Do you feel there’s a societal conflict between creating, success, and mothering?

I think we’ve grown accustomed to seeing women “having it all,” so we don’t necessarily question whether a woman can be a successful creative, business woman, and a successful mother at the same time. But I think in some ways that it’s a disservice to women. Without help of some sort, I think it’s nearly impossible to do it all well, all of the time. I think those women who make it look so easy are either spinning in circles behind the scenes or benefitting from outside help.

A friend once told me that “you can have it all, just not all at the same time.”  I’ve grown to realize how true that is. Sometimes my child needs me more and my creative life takes a backseat, limited to only what I need to financially survive. At other times he’s doing his own thing and I can play a bit more, take some time to experiment creatively. I accept that there will be ups and downs, times of struggle and relative ease. I just work to be flexible, to meet the demands of each cycle. 

Was there a point, after you’d worked so very hard to establish a product and presence, when you could relax a little?

I’ve worked hard enough that I don’t worry about my career too much. But I don’t know that I feel relaxed per se. I think when your work is creative you really need to be engaged, searching and exploring most of the time. There are too many new (and old) things to learn, too many ways in which you can stretch yourself. When I find myself on autopilot that will be a signal that it’s time to switch careers. In fact, my favorite assignments are the ones in which I feel a little out of my depth, when it’s more challenging and there’s more to lose – and more to learn. 

bramble drink from Urban Comfort via

What do you do to keep balanced your career and family goals? To keep from burning out at both ends? What are your thoughts, mantras, or practices on maintaining the balance of being a good mother and a productive artist?

Unfortunately I’m not the poster child for a healthy work/family balance, though I am always trying. A lot of times my work is feast or famine, so I tend to work within those parameters. When my work life is all-consuming, I ask my family for patience and they generally understand that it’s temporary. But that means I need to be present and engaged with them when the work slows down. But I always find myself wishing that there were a little more downtime, fewer obligations. 

I’m always working to change that balance, though. For instance, my son needs to read for 20-30 minutes each night as part of his homework. He likes it when I sit with him, so now we read together. It’s a nice bit of togetherness and the upside is that I get to read every day, something I didn’t do much of when he was younger. It’s a win-win for both of us. 

As for burning out, that danger is always present. But the one thing that keeps me going through just about everything is reminding myself that it’s all temporary – whether it’s specific parenting challenges, a heavy workload, lack of personal time, etc. If I can remember that it’s temporary I can put one foot in front of the other until it’s done. And when that temporary challenge is over, I celebrate in some way – a date with my husband on a weekday after weeks of non-stop work, a double feature, or lounging around in my pajamas for the day. 
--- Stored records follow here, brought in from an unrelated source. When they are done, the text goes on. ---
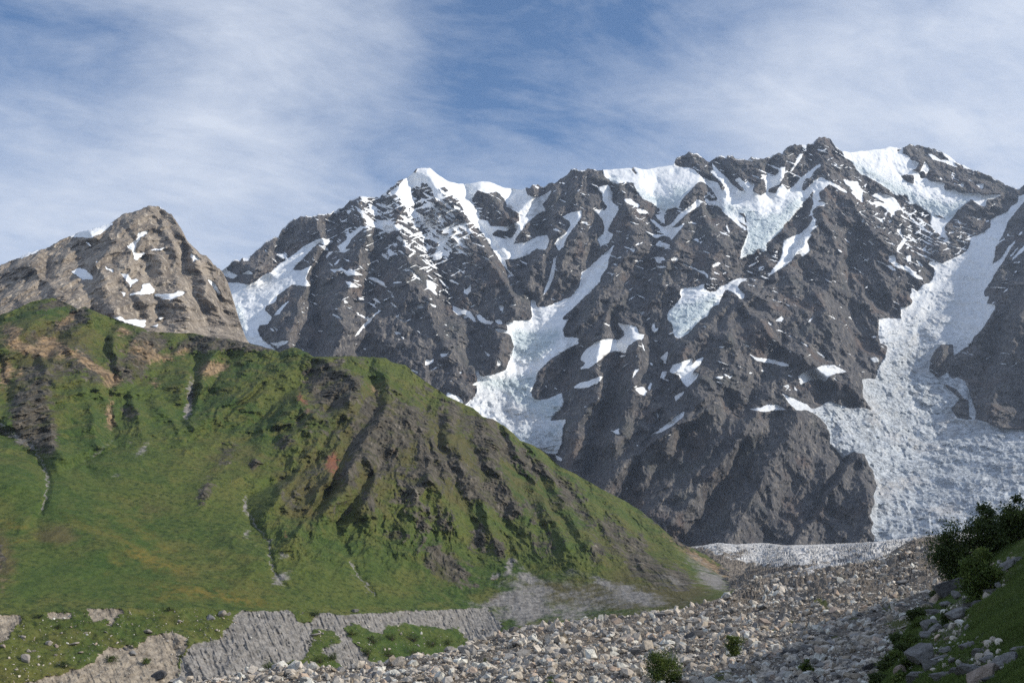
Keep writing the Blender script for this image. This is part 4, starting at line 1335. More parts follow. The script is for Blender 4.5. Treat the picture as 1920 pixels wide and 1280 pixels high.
# relief
amp = 56 * smooth01(V, 1090, 960) * (0.25 + 0.75 * np.maximum(smooth01(U, 380, 560), np.maximum(smooth01(V, 860, 740), smooth01(V, 930, 850) * smooth01(U, 260, 180))))
amp = amp * (1 - 0.28 * smooth01(U, 680, 760))
amp = np.maximum(amp, 13 * smooth01(V, 1130, 1020))
steep = np.clip(rock, 0, 1)
crag = ridged((wx + 8 * w1) / 22, (wz + 8 * w2) / 44, 5, 260)
rel = amp * (h - 0.45) * np.clip(0.75 + 1.1 * fbm(wx / 70, wz / 60, 3, 259), 0.25, 1.5)
wild = 0.25 + 0.75 * np.maximum(smooth01(V, 900, 780), smooth01(U, 400, 600) * smooth01(V, 1110, 1000))
rel = rel + wild * (13 * (ridged((wx + 12 * w1) / 48, (wz + 12 * w2) / 90, 4, 266) - 0.35) + 4.5 * fbm(wx / 12, wz / 12, 5, 270))
wl = smooth01(U, 760, 600); wr_ = smooth01(U, 800, 960); wm = 1 - wl - wr_
wp = 34 * w1 + 10 * w2
ll = smooth01(U, 380, 260)
fl_ = wl * ((1 - ll) * furrows(U, V, -50, 34, 80, 5, 240, wp) + ll * (0.55 * furrows(U, V, -42, 36, 110, 5, 242, wp) + 0.45 * furrows(U, V, 28, 36, 110, 5, 243, wp))) + wm * furrows(U, V, -10, 34, 62, 5, 244, wp) + wr_ * furrows(U, V, 30, 32, 64, 5, 246, wp)
gl_ = np.clip(wild - 0.25, 0, 1) / 0.75
fw1 = fbm(wx / 16, wz / 16, 4, 250); fw2 = fbm(wx / 16 + 23, wz / 16, 4, 253)
fac = facets(wx + 10 * w1, (wz + 10 * w2) / 1.3, (84, 42, 20, 10), (1.0, 0.62, 0.24, 0.07), 980, fw1, fw2)
rel = rel + (0.12 + 0.88 * gl_) * 17 * fac
rel = rel + (0.08 + 0.92 * gl_) * 13 * (fl_ - 0.35) * (1 - 0.5 * smooth01(V, 1020, 1100))
shelf = ridged(U / 46 + 1.4 * w1, V / 15 + 1.1 * w2, 4, 248)
rel = rel + gl_ * 2.0 * (shelf - 0.4)
rock = rock + 0.26 * gl_ * smooth01(fl_ + 0.25 * fac, 0.42, 0.66) * ribz
rel = rel + steep * (10 * (crag - 0.3) + 5 * ridged(wx / 7, wz / 10, 3, 276))
rel = rel + (1 - below) * 1.3 * fbm(wx / 4, wz / 3, 4, 280)
su = U - 0.42 * (V - 1140)
flute = np.abs(perlin(su / 11 + 0.5 * n1, V / 90, 290)) + 0.5 * np.abs(perlin(su / 5, V / 50, 291))
bare = np.clip(np.maximum(tan, grey), 0, 1) * below
rel = rel + bare * ((1.1 + 1.5 * sample(GREYB, uu, vv)) * (0.45 - flute)) + bare * 1.2 * fbm(wx / 3, wz / 2, 4, 293) + below * 2.5 * fbm(U / 30, V / 22, 5, 292)
# turf hangs a little proud of the washed-out cut
rel = rel + below * (1 - bare) * 1.8
# the fallen notch in the cut
rel = rel + below * 5.0 * (smooth01(su, 296, 312) - smooth01(su, 330, 352)) * smooth01(V, 1180, 1200)
chan = np.repeat(np.repeat(strokes(['0,790 30,815 60,835 80,870 92,905 85,940 75,960', '460,930 462,960 480,985 500,1010 505,1040 512,1075 535,1098', '658,1050 672,1080 690,1100 700,1115', '355,700 356,745 350,775', '215,600 200,650 214,700 204,750 208,800 214,830 175,852', '640,780 590,850 520,905 466,930', '720,860 660,960 632,985 655,1040'], 7), 2, 0), 2, 1)[:IH, :IW]
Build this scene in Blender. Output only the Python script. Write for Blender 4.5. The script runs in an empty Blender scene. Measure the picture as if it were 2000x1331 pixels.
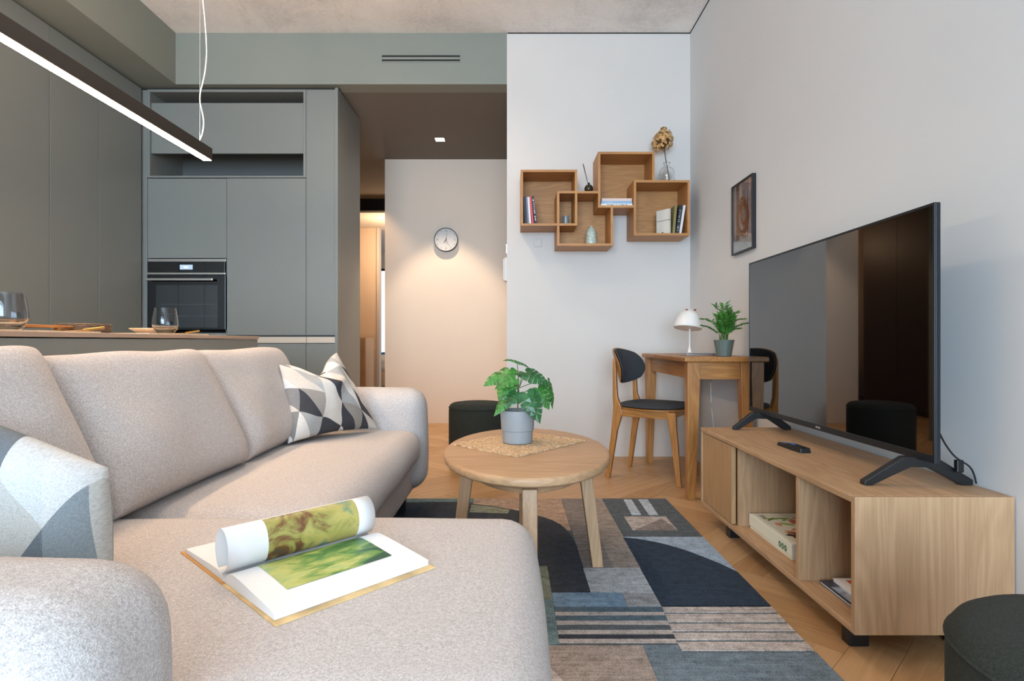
import bpy, bmesh, math, random
from mathutils import Vector, Matrix, noise
random.seed(7)
C = bpy.context.scene.collection
R = math.radians

# ---------------------------------------------------------------- camera, world, lights, exposure
sc = bpy.context.scene
cd = bpy.data.cameras.new('camera'); cam = bpy.data.objects.new('camera', cd); C.objects.link(cam)
cam.location = (0, 0, .84); cam.rotation_euler = (R(90), 0, 0)
cd.lens = 20.0; cd.sensor_width = 36; cd.shift_y = .00125; cd.clip_start = .05
sc.camera = cam
sc.view_settings.view_transform = 'Standard'; sc.view_settings.look = 'None'
sc.view_settings.gamma = 1; sc.view_settings.use_curve_mapping = False
sc.view_settings.exposure = 0.45
w = bpy.data.worlds.new('sky'); sc.world = w; w.use_nodes = True
w.node_tree.nodes['Background'].inputs[0].default_value = (.72, .86, 1, 1)
w.node_tree.nodes['Background'].inputs[1].default_value = 1.3

def light(name, typ, loc, rot, power, col, **kw):
    l = bpy.data.lights.new(name, typ); l.energy = power; l.color = col
    for k, v in kw.items(): setattr(l, k, v)
    o = bpy.data.objects.new(name, l); C.objects.link(o); o.location = loc; o.rotation_euler = rot
    return o
WARM = (1, .66, .38)
# daylight that comes in through the big window behind the camera
light('window_daylight', 'AREA', (-.65, -4.5, 1.45), (R(90), 0, 0), 345, (.61, .81, 1), shape='RECTANGLE', size=3.3, size_y=2.5)
# downlights of the room ceiling (above the frame) and of the hallway
for x, y in ((-.75, 2.35), (-.75, 3.35)):
    light('ceiling_spot', 'SPOT', (x, y, 3.06), (0, 0, 0), 32, (1, .78, .56), spot_size=R(145), spot_blend=.7, shadow_soft_size=.12)
light('hall_spot', 'SPOT', (-.67, 5.29, 2.70), (0, 0, 0), 74, (1, .78, .54), spot_size=R(74), spot_blend=.4, shadow_soft_size=.02)
light('hall_spot', 'SPOT', (-1.75, 5.6, 2.70), (0, 0, 0), 40, WARM, spot_size=R(95), spot_blend=.4, shadow_soft_size=.02)
light('bedroom_lamp', 'POINT', (-1.7, 8.1, 2.2), (0, 0, 0), 22, WARM, shadow_soft_size=.1)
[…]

And now the easy questions. What has been the most exciting point in your career to date and why? How do you celebrate?

Your easy questions made me laugh. I’m still looking for the most exciting point in my career to date – and I hope sincerely that I never find it! I am much more excited about the possibilities ahead of me than anything I’ve achieved in the past. My joy lies in the journey. But I will say, it was very exciting to receive my first paycheck for a creative endeavor. Realizing that someone will pay you to be creative is a wonderful, wonderful feeling! I still get a little thrill every time I receive a check. I hope that never goes away.

Thanks again Suzonne for stopping to really think about how you would answer. Can I say, I have even a bigger girl crush on you after I read your answers. The “have it all” statement was right on. Such smart friends she has. And her thought about the “joy lies in the journey” is so inspiring. I feel honesty not only helps us with our process, it’s also helpful to anyone who shares similar circumstances or problems as us. In sharing my internal conflict with my creative self and motherhood, I’m hoping to empower others to be better at both by making respectful choices for themselves and their children.

For her thoughtful post on the power of women’s friendships, read her lovely thoughtful Valentine’s Day entitled A Season of Women here.


    • Thank you Suzonne for being truly honest. I only offered the invitation, you provided the sincerity of your answers and the subject feels more real for me now. Proud of us both.

  1. love the idea of celebrating when a temporary challenge is over — a good way to recharge

    • Yes Lisa, I was kinda like, why don’t I do that? Do we gloss over moments that need more credit on a regular basis? I am going to be more aware of giving myself credit now. Thanks for reminding me Suzonne said that.